Monday, July 9, 2018

Review: 9 Days and 9 Nights by Katie Cotugno

Title: 9 Days and 9 Nights
Series: 99 Days #2
Author: Katie Cotugno
Publisher: Balzer + Bray
Publication Date: May 2, 2018
Format: Hardback

Page Count: 272


The irresistible sequel to the bestselling 99 Days.

Molly Barlow isn’t that girl anymore. A business major at her college in Boston, she’s reinvented herself after everything that went down a year ago... after all the people she hurt and the family she tore apart.

Slowly, life is getting back to normal. Molly has just said “I love you” to her new boyfriend, Ian, and they are off on a romantic European vacation together, starting with scenic London. But there on a Tube platform, the past catches up to her in the form of Gabe, her ex, traveling on his own parallel vacation with new girlfriend Sadie.

After comparing itineraries, Ian ends up extending an invite for Gabe and Sadie to join them on the next leg of their trip, to Ireland. Sadie, who’s dying to go there, jumps at the prospect. And Molly and Gabe can’t bring themselves to tell the truth about who they once were to each other to their new significant others.

Now Molly has to spend nine days and nine nights with the boy she once loved, the boy whose heart she shredded, without Ian knowing. Will she make it through as new, improved Molly, or will everything that happened between her and Gabe come rushing back? (taken from

"I'm a damage doer, no matter how hard I try not to be.
Maybe everybody is, in some way."

So, when I finished 99 Days recently, I was left feeling a little... deprived. The story was entertaining, and man did that love triangle throw me for a loop, but Molly learned so little about herself. There just wasn't enough of a moral to the story to justify the bulk of her immaturity and risky behavior.
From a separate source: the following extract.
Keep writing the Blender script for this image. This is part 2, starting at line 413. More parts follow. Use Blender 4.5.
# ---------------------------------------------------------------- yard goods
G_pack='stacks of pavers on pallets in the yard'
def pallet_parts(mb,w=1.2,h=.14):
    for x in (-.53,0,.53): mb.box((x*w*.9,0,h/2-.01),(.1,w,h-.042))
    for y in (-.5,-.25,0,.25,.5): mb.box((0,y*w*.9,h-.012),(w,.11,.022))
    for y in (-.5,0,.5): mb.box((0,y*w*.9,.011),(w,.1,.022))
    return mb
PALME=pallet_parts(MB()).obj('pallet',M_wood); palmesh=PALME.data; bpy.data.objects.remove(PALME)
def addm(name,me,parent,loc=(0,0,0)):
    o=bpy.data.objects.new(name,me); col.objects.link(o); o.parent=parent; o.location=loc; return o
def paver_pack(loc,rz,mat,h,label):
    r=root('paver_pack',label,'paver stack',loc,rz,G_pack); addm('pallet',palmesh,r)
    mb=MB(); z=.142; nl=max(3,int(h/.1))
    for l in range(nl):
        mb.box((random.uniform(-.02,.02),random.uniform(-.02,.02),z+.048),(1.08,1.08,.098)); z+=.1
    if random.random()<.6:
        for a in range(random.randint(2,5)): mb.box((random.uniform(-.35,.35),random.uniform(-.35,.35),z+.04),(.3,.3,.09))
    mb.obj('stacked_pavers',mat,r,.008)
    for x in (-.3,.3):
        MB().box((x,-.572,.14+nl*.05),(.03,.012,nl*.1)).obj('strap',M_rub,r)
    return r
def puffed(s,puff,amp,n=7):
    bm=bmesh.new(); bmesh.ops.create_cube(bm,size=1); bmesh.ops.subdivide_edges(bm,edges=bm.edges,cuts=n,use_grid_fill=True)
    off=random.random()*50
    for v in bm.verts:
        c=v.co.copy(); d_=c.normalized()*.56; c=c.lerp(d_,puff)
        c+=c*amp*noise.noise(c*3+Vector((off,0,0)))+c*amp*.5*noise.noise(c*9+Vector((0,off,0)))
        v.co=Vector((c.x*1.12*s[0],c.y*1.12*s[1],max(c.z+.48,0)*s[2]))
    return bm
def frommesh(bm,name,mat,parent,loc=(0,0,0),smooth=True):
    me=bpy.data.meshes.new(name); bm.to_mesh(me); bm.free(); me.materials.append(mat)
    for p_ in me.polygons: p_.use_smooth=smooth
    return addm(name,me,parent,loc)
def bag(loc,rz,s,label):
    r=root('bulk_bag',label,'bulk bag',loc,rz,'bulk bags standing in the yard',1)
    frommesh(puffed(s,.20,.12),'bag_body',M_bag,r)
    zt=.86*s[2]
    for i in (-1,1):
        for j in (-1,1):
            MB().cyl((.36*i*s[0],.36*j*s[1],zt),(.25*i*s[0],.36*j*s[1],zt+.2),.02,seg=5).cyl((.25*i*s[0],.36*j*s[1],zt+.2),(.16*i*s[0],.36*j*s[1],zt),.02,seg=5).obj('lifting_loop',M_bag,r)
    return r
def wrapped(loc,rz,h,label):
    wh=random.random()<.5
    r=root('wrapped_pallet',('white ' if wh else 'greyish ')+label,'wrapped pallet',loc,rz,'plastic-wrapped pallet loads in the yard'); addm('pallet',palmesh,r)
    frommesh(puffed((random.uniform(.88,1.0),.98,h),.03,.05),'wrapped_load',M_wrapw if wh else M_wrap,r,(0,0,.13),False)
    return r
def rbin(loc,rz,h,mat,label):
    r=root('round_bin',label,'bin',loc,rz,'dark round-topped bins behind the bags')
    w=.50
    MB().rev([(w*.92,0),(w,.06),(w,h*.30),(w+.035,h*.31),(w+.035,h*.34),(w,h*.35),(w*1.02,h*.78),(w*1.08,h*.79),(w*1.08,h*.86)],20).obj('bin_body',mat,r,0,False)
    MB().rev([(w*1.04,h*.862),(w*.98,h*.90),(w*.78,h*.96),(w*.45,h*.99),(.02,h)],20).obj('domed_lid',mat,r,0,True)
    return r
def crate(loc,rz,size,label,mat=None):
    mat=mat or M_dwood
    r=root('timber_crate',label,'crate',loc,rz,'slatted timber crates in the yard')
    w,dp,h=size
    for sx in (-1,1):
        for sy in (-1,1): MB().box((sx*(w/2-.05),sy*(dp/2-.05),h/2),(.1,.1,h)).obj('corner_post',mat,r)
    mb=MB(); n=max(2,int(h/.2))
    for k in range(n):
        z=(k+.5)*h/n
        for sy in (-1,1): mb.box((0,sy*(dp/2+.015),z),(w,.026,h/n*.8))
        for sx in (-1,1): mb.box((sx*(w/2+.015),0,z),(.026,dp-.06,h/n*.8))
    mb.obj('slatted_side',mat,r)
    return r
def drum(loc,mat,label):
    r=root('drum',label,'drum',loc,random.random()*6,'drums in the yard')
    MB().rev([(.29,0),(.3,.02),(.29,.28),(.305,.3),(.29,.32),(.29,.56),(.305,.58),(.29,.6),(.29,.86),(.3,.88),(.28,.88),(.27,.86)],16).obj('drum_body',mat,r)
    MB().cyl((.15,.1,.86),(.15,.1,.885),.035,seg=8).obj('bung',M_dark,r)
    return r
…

Thankfully, that probably was remedied in 9 Days and 9 Nights. This is the new and improved version of Molly's emotional journey. Not only is it set in Europe, but it's also a more developed, deep story.

The circumstances of the story are certainly outrageous. I mean, who runs into the ex-boyfriend from the States in London? But still, I was highly impressed by Cotugno's efforts to make Molly an authentic character who actually learns and grows. Goodbye old, go-with-the-flow Molly and hello to a girl who's been through sh*t and is willing to become a better person because of it.

Oh, and don't worry: there's still a hefty dose of romantic tension and relationship drama, so you won't be bored as Molly and her crew traipse around London, Ireland, and Paris.

As usual, this review is purely me rambling about my unfounded opinions, but if you take one thing from it, let it be this: I think that 9 Days and 9 Nights finally tapped into the emotional journey that I wanted to see in the first book, and for that, I'm proud of Cotugno and her sequel.